Young accreting planets are excellent testbeds for planet formation theories and early evolutionary models. By directly imaging accreting planets, we can constrain the speed at which planets grow, investigate planet-disk interactions, and characterize young planet atmospheres. I find this tremendous wealth of information in young planet observations exciting.
However, newly formed planets (protoplanets) are at least a thousand times fainter than and only separated by a few resolution elements from their stars. To date, only two bona-fide protoplanets have been observed — PDS 70 b and c. The scarcity of young planet discoveries has become one of the primary limitations to advancing our knowledge of planet formation.
Motivated by efforts to use H-alpha emission (656 nm) from planetary accretion shock fronts as a tracer of active planet formation, I created a new technique to efficiently image young planets with Hubble Space Telescope’s Wide Field Camera 3 (HST/WFC3). My approach takes advantage of HST’s excellent point spread function (PSF) stability and a novel archival PSF library compiled by STScI to reveal the power of reference star differential imaging (RDI). This technique uses reference stars distinct from the science target to build a model of the host star’s PSF for removal of the contaminating starlight. Further, I spearheaded the analysis of a first-of-its-kind HST survey of 10 transition disk-bearing stars in the H-alpha wavelength to uncover a new candidate protoplanet — AB Aurigae b. Careful analysis showed that the H-alpha line-to-continuum ratio of AB Aur b was consistent with scattered light from the host star. Thus, disentangling the source of AB Aur b’s H-alpha emission would not only be crucial in understanding this candidate’s origin, but also for the interpretation of future discoveries of disk-embedded protoplanets.
Associated Papers:
(1) Sanghi, A., Zhou, Y., Bowler, B. P., 2022, AJ, 163, 119
(2) Zhou, Y., Sanghi, A., Bowler, B. P., et al., 2022, ApJL, 934, L13.

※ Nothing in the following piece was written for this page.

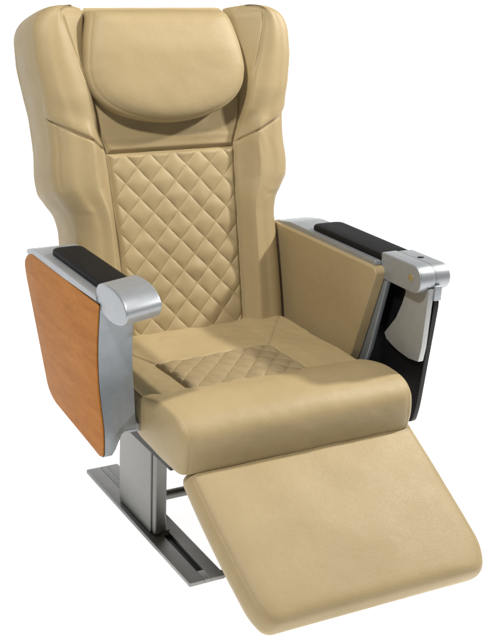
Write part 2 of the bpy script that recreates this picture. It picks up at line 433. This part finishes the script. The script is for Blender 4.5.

Giant planets (∼2-13 Jupiter masses) are the most favorable planet population for detailed spectroscopic characterization studies using the technique of direct imaging. To assemble more of these highly prized systems, the field of exoplanet imaging has pivoted towards conducting targeted searches by combining Gaia astrometry with archival Hipparcos astrometry to select stars exhibiting small changes in their proper motion (termed accelerating stars), consistent with being caused by a planet.
Kyle Franson, a graduate student at UT Austin, is leading a multi-facility high-contrast imaging survey of the most promising young, nearby accelerating stars to discover new long-period planet and brown dwarf companions. I am a member of the team and am contributing to the survey by performing complementary reductions of the acquired high-contrast imaging sequences using the technique of reference star differential imaging (RDI). I have created a multi-night and mutli-year reference library from the survey dataset and am implementing statistical frame selection strategies to optimize detection sensitivities.
The first discovery from this program is a 24 Jupiter mass brown dwarf companion around the accelerating Hyades (650 Myr) star HIP 21152. The second discovery from this program is a giant planet orbiting the young beta-Pictoris member AF Lep. At ~3.2 Jupiter masses, AF Lep b is the lowest-mass imaged planet with a dynamical mass measurement.
Associated Papers:
(1) Franson, K., Bowler, B. P., Bonavita, M., et al. (incl. Sanghi, A.), 2023, AJ, 165, 39.
(2) Franson, K., Bowler, B. P., Zhou, Y., et al. (incl. Sanghi, A.), 2023, ApJL, 950, L19.